Pero no siempre ha sido así. Por eso un crítico y filósofo tan sagaz como Sieg-fried Kracauer debió quedarse muy sorprendido al recibir una carta de Feininger, refugiado como él en EE UU tras la catástrofe europea, en la que el pintor, bastante airado, repudiaba su afiliación a la estética expresionista y los paralelos que Kracauer decía encontrar entre su obra y los encuadres tortuosos, las esquinas dentadas y las tenebrosas atmósferas hostiles de las películas alemanas, por ejemplo, del Mabuse de Lang y, sobre todo, del Caligari de Wiene. Y en su libro decisivo sobre ese cine, De Caligari a Hitler (1947), Kracauer incluyó muy honestamente la carta: “Jamás he visto la pelícu-la como tampoco conocí ni oí de los artistas que usted nombra…”, le decía Feininger. Aún así, y como vemos en la Juan March a través de 400 obras —pinturas, grabados, dibujos, documentos, juguetes—, en esta exposición para la que ha sido esencial el apoyo del director del LF Project, Achim Moeller, es cierto que hubo un Feininger expresionista, más bien goticista, amigo de los picudos campanarios y las callejuelas de chimeneas quebradas de la Alemania de sus padres, a la que él llegó ya con 16 años (evocada en la primera estampa de la muestra a través del Poeta pobre, de Spitzweg). Y es este un Feininger quizá olvidado y ajeno para sí mismo a la altura de 1944, fecha de la carta. Pero esa línea quebrada, la del rayo y la escalera, la de la runa de las SS, ha quedado para el cliché, junto a las sombras descoyuntadas y las muecas del carnaval exasperado, como signo característico del expresionismo germánico.

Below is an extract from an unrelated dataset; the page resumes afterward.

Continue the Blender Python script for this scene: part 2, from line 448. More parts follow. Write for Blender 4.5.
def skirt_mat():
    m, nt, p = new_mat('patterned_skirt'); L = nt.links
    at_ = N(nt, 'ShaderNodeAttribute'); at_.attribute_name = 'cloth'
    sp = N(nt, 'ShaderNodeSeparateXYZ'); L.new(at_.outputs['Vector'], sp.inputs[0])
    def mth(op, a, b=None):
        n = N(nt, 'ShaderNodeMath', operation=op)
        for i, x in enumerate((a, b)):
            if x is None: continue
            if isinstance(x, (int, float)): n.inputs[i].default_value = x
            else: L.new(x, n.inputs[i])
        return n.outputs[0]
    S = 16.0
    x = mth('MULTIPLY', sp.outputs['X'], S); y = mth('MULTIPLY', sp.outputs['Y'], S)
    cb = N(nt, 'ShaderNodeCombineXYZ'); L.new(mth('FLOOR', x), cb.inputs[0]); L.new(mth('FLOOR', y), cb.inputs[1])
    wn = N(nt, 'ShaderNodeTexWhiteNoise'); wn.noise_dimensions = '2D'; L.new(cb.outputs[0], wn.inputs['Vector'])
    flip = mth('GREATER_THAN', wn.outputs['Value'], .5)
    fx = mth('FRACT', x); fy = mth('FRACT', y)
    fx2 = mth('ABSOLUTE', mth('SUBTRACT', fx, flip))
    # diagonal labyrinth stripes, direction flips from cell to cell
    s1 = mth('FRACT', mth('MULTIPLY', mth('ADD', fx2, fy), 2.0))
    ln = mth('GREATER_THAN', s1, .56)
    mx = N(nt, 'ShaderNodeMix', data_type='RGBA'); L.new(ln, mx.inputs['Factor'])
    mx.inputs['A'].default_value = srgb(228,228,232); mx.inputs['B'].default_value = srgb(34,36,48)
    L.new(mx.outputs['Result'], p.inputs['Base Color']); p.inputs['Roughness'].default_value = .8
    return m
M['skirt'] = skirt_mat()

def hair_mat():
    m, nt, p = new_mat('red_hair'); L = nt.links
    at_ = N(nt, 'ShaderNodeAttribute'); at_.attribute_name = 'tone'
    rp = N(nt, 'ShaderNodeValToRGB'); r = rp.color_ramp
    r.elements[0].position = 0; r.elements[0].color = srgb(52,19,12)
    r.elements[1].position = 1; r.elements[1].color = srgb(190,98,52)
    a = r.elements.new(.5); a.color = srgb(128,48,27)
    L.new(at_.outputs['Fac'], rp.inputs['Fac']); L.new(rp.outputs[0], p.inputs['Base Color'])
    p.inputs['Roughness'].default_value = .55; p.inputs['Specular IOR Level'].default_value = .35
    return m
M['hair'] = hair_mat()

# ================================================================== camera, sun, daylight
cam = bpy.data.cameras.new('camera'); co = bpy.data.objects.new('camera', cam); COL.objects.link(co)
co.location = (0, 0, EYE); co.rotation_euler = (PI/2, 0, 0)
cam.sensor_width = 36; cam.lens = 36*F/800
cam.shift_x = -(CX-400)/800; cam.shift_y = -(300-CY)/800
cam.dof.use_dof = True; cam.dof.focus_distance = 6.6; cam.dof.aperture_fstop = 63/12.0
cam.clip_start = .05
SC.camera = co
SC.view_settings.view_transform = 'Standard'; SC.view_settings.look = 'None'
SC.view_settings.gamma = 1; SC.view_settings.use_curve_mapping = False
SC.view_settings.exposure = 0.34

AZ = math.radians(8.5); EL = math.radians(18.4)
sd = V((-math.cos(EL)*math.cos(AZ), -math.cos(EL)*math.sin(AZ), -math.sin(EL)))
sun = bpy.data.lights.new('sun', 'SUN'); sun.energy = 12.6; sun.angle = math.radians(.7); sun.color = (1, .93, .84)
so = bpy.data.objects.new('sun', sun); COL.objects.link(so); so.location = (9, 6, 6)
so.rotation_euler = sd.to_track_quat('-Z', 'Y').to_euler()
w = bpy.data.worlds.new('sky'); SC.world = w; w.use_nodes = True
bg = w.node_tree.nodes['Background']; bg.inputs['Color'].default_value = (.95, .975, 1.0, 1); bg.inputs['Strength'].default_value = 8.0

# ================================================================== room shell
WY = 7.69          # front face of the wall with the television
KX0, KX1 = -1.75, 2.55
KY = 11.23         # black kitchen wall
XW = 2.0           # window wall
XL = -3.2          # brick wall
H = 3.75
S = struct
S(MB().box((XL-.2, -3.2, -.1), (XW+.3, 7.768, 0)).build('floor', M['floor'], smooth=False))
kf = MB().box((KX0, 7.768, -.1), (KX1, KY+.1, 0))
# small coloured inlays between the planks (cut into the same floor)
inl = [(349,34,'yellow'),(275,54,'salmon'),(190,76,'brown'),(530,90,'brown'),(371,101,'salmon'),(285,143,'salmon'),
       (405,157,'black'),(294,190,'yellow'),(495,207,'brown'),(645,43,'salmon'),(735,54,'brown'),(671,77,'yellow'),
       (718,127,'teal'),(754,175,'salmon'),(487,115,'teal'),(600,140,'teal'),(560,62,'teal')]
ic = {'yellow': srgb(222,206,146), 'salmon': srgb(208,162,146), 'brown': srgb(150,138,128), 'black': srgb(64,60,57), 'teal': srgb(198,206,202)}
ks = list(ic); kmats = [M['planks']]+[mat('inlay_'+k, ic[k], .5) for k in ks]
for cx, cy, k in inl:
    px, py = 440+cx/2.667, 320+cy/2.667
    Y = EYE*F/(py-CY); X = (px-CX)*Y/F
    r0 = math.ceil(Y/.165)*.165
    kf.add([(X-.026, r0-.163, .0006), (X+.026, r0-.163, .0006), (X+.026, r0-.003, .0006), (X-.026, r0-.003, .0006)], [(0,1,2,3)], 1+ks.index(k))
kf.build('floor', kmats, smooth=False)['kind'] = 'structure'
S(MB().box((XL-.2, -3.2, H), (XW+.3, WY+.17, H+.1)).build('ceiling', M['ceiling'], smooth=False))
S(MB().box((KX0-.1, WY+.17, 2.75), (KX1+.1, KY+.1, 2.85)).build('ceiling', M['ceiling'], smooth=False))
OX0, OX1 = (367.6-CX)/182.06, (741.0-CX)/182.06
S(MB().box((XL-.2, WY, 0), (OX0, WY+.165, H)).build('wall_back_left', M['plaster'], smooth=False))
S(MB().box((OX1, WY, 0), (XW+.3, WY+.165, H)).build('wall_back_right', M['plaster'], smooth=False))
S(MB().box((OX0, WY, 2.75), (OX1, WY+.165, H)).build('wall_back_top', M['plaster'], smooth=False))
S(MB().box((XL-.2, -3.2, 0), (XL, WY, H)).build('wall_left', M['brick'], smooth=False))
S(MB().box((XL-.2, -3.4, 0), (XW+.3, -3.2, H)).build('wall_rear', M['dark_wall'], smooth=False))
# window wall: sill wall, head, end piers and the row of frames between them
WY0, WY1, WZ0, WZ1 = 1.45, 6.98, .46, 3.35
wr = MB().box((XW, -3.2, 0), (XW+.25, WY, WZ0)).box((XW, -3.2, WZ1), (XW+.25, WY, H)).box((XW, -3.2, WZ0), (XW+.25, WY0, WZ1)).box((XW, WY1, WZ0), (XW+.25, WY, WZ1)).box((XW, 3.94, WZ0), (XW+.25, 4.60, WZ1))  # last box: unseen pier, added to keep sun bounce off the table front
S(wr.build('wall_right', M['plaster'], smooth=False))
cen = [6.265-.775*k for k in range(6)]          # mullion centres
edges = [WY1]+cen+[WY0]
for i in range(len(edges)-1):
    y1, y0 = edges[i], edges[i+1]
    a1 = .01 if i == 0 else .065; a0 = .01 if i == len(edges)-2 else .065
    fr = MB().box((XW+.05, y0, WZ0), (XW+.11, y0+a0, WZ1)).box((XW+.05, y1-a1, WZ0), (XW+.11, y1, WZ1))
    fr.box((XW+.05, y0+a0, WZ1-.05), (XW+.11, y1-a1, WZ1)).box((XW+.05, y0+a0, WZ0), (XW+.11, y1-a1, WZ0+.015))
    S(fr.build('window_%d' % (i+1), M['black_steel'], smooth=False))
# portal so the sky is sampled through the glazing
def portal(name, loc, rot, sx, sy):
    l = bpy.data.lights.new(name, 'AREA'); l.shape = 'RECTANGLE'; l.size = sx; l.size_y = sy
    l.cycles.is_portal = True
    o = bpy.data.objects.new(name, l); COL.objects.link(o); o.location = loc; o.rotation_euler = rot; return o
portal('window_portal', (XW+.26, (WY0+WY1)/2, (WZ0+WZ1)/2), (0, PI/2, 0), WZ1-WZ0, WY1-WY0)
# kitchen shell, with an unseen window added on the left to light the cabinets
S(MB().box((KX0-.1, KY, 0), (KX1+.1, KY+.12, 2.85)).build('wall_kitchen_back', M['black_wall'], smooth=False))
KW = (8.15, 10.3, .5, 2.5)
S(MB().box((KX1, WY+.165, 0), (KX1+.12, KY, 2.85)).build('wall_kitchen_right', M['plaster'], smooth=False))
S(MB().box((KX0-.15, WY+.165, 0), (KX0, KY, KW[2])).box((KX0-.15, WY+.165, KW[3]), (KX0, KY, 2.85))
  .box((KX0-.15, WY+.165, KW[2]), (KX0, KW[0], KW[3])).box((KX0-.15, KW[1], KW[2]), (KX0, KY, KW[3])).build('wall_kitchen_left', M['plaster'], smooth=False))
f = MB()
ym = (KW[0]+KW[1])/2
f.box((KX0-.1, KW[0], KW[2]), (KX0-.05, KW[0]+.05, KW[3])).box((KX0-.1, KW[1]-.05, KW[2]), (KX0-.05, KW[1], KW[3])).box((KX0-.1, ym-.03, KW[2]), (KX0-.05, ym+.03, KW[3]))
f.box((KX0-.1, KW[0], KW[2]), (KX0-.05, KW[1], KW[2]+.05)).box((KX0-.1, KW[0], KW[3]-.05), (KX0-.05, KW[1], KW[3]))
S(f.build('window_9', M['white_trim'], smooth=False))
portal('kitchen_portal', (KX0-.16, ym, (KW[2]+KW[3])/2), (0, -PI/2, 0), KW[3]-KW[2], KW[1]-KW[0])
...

Porque también hubo otra expresividad romántica y nórdica —justamente a la que se refería Rosenblum y a la que alude uno de los especialistas que intervienen en el catálogo, Wolfgang Büche— en el polo opuesto a la dislocación, un romanticismo al pie de los espacios infinitos. Feininger abandonó en Hamburgo los estudios de música por las tiras cómicas, que lo hicieron muy conocido hacia 1905; fue contratado por el Chicago Sunday Tribune, donde hizo monos célebres como el terrible Teddy; viajó por Europa y quedó deslumbrado por el cubismo inestable de Robert Delaunay, cuyos planos como castillos de barajas en derrumbe rimaban con la estética picuda del germanismo. 

Con ese acristalamiento cubista y, sobre todo, con el recuerdo de Paul Klee, al que había tratado en la Bauhaus, donde se ocupó del grabado —extraordinaria pared, en esta gran muestra, la del mural de maderas—, cuando volvió a América en 1937 lo que le inspiraba era ya el viento sublime de Friedrich, un más allá del mar y la enormidad del cambio entre la estatura humana y el espacio de los sueños.

Había conocido en los veranos de los años veinte las orillas bálticas, las nubes y el mar hechos a la manera de los planos plisados de las faldas. Así, lejos de las ciudades expresionistas, el de sus obras de madurez fue un espacio de pureza, de expiación, que en algún raro momento recuerda (como en Cristales rotos) los planos delgados, superpuestos y abstractos de Ben Nicholson y en otros las playas de Luis Fernández, la extensión azul en la que unas mínimas figuras de aire sacerdotal se encuentran (como en efecto el famoso Monje de 1809) a pique de la desaparición de su imagen y de toda imagen. 

A última hora, Feininger siguió recordando a Klee en grabados y dibujos. Así que su especie de invocación de un país del olvido, de La ciudad en los confines del mundo, como se tituló el libro homenaje publicado en 1965 por dos de sus hijos y que se ofrece en castellano en paralelo a la exposición, lo acercó al misticismo abstracto y a quienes actualizaban la tradición ideada por Rosenblum, por ejemplo Mark Tobey, con los que se debió sentir afiliado a una especie de poesía espiritual en la que ya se había disuelto toda arista cortante, al otro lado del abismo.